Goal: Restate word for word the lines beginning at the one that contains "198, .11, .085, .03, .9, .14, .3)]" and ending at the one that contains "A = A * (1 - pm[..., None])"; include both and nothing else.

[Data block start]

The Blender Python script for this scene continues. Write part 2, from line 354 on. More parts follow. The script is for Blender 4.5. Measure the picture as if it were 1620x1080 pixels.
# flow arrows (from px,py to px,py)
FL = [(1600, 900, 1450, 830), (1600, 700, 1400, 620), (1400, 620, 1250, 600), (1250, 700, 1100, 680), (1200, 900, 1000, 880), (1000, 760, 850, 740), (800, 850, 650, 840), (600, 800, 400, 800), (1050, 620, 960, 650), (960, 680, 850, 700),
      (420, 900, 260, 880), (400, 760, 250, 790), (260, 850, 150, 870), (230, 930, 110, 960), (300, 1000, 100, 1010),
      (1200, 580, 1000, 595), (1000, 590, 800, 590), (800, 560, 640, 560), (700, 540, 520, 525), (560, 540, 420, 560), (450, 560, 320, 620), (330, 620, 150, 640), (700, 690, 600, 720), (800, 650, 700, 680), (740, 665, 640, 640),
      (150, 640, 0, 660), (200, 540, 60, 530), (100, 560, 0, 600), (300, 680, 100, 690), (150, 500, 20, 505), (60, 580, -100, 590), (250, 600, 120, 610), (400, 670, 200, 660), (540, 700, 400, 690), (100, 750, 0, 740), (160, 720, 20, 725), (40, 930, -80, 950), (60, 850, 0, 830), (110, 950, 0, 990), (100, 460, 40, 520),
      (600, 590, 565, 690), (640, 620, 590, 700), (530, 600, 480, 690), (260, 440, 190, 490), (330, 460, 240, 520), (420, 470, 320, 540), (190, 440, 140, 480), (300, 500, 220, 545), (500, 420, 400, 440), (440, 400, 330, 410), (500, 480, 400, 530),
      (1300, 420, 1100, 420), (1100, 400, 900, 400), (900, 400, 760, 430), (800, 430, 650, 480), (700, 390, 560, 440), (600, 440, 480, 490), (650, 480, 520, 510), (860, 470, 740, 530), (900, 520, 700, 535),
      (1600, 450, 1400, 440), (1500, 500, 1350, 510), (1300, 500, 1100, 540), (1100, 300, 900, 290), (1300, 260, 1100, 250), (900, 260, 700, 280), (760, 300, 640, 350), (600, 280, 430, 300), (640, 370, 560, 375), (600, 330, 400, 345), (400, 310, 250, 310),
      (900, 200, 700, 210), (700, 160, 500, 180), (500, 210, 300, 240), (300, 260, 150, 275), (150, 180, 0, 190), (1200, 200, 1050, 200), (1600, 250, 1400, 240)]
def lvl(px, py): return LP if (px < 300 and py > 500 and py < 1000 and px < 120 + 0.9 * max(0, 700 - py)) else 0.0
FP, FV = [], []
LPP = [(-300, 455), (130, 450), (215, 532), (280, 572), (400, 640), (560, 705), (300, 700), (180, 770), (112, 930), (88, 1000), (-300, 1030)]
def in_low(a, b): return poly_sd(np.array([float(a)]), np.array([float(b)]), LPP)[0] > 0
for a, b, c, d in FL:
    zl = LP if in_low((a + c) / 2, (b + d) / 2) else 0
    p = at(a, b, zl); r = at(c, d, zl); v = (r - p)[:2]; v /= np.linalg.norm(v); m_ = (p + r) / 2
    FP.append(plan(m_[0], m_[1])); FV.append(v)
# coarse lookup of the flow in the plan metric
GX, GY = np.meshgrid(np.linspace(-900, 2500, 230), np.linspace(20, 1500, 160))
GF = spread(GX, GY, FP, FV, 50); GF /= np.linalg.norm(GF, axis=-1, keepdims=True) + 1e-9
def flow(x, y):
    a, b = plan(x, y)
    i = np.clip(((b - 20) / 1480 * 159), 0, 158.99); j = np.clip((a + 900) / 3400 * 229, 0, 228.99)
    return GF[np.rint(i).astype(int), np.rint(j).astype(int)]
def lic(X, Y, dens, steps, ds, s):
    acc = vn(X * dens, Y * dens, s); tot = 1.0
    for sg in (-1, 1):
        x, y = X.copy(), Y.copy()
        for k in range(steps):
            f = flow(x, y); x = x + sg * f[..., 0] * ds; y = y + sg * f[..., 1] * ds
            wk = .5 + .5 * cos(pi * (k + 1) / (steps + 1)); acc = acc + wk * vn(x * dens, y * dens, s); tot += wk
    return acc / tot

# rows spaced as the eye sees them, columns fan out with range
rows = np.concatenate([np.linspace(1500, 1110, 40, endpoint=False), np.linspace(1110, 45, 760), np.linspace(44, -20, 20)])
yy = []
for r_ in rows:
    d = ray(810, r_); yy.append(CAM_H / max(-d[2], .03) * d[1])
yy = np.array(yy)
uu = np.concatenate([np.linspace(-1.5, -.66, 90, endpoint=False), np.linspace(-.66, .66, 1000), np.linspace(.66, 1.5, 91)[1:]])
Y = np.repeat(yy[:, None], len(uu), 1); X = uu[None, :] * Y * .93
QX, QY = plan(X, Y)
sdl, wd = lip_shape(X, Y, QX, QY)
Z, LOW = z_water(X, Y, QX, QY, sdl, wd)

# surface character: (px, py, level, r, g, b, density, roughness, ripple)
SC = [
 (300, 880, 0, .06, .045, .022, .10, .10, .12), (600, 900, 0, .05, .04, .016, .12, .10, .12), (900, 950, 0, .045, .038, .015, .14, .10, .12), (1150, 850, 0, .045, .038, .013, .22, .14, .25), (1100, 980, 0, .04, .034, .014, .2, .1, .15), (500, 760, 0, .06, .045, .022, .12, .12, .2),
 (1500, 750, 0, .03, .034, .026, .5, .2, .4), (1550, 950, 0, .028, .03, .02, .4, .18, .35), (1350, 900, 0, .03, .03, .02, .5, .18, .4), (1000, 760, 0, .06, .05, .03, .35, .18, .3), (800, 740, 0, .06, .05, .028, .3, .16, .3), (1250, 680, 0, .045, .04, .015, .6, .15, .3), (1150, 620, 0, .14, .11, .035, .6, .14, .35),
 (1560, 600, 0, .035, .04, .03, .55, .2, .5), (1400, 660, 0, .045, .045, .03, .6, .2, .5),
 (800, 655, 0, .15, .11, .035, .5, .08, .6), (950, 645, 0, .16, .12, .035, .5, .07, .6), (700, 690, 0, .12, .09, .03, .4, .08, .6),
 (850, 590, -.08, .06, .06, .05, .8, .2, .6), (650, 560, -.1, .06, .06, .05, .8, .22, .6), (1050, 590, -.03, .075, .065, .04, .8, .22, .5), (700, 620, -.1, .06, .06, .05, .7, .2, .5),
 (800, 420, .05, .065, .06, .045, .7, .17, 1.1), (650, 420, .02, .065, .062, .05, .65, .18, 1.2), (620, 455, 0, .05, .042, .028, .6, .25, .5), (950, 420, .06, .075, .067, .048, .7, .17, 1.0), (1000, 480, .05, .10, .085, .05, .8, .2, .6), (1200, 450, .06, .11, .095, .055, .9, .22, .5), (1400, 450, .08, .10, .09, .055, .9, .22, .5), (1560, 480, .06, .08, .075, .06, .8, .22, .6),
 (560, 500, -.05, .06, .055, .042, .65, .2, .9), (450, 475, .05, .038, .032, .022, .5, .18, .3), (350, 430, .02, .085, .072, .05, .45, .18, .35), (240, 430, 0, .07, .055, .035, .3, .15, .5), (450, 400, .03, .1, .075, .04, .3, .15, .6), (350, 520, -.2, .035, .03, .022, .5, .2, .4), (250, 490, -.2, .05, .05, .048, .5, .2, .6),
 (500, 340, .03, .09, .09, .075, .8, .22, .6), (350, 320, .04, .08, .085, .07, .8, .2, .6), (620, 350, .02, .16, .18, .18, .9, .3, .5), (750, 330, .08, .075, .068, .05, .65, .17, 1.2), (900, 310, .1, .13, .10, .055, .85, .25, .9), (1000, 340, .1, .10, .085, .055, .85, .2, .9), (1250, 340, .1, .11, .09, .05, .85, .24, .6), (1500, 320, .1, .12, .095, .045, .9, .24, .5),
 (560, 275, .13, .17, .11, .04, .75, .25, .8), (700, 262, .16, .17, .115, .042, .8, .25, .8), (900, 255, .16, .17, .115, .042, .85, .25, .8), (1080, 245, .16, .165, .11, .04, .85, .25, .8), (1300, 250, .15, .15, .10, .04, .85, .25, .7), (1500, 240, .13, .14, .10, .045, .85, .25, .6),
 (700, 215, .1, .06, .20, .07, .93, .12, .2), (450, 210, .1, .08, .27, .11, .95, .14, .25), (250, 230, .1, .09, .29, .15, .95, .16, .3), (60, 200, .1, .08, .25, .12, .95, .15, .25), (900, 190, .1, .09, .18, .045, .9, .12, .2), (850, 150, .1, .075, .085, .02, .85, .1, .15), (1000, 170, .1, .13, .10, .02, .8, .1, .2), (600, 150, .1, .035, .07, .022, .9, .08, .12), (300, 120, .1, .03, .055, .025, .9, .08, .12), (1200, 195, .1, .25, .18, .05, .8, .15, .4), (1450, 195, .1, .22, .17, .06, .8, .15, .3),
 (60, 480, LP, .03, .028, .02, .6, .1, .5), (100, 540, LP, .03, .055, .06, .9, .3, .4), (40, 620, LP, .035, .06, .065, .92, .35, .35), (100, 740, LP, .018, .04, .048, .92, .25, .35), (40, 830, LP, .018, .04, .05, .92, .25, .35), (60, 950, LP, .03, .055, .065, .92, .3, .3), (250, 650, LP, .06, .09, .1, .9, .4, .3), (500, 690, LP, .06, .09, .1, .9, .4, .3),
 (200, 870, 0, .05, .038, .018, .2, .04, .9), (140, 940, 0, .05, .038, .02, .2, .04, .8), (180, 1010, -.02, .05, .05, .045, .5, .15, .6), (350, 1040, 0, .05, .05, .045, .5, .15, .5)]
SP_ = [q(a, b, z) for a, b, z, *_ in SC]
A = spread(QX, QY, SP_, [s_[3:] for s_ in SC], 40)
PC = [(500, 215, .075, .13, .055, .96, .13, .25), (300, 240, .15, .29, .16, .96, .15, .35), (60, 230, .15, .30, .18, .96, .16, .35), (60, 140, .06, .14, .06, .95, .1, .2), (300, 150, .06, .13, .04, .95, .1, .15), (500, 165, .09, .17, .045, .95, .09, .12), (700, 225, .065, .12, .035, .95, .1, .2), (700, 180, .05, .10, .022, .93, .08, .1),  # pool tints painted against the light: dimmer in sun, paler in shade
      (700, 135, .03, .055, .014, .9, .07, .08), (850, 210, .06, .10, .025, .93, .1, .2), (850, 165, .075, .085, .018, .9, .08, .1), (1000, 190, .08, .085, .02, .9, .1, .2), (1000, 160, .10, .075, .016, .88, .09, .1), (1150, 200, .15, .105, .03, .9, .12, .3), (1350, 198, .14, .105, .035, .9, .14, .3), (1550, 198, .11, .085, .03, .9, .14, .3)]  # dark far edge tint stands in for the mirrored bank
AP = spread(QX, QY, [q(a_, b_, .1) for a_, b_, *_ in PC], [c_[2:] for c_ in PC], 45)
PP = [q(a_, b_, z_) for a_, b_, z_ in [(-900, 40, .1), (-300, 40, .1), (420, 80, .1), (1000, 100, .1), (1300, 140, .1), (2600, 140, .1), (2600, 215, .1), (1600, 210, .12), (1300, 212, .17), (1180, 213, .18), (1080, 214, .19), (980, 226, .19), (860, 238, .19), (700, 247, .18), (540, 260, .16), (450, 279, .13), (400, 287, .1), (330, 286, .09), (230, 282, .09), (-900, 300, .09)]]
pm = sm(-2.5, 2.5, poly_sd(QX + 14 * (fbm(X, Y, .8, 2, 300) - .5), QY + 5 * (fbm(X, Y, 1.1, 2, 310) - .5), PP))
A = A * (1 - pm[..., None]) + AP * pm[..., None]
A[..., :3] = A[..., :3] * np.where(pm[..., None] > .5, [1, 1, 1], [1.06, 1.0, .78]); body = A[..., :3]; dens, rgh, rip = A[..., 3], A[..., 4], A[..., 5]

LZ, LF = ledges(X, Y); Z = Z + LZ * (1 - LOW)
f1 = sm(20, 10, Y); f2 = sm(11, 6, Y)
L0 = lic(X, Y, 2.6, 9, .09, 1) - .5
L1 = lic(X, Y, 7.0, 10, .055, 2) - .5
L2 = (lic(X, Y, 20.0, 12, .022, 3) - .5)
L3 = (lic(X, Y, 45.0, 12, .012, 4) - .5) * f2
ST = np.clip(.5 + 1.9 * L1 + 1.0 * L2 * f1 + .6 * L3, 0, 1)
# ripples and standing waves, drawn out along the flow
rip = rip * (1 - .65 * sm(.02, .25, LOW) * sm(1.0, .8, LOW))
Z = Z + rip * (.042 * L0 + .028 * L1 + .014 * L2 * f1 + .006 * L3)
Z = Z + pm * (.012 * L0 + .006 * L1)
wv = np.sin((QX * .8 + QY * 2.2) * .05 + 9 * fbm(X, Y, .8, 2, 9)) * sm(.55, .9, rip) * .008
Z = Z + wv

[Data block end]

Answer to this task:
      (700, 135, .03, .055, .014, .9, .07, .08), (850, 210, .06, .10, .025, .93, .1, .2), (850, 165, .075, .085, .018, .9, .08, .1), (1000, 190, .08, .085, .02, .9, .1, .2), (1000, 160, .10, .075, .016, .88, .09, .1), (1150, 200, .15, .105, .03, .9, .12, .3), (1350, 198, .14, .105, .035, .9, .14, .3), (1550, 198, .11, .085, .03, .9, .14, .3)]  # dark far edge tint stands in for the mirrored bank
AP = spread(QX, QY, [q(a_, b_, .1) for a_, b_, *_ in PC], [c_[2:] for c_ in PC], 45)
PP = [q(a_, b_, z_) for a_, b_, z_ in [(-900, 40, .1), (-300, 40, .1), (420, 80, .1), (1000, 100, .1), (1300, 140, .1), (2600, 140, .1), (2600, 215, .1), (1600, 210, .12), (1300, 212, .17), (1180, 213, .18), (1080, 214, .19), (980, 226, .19), (860, 238, .19), (700, 247, .18), (540, 260, .16), (450, 279, .13), (400, 287, .1), (330, 286, .09), (230, 282, .09), (-900, 300, .09)]]
pm = sm(-2.5, 2.5, poly_sd(QX + 14 * (fbm(X, Y, .8, 2, 300) - .5), QY + 5 * (fbm(X, Y, 1.1, 2, 310) - .5), PP))
A = A * (1 - pm[..., None]) + AP * pm[..., None]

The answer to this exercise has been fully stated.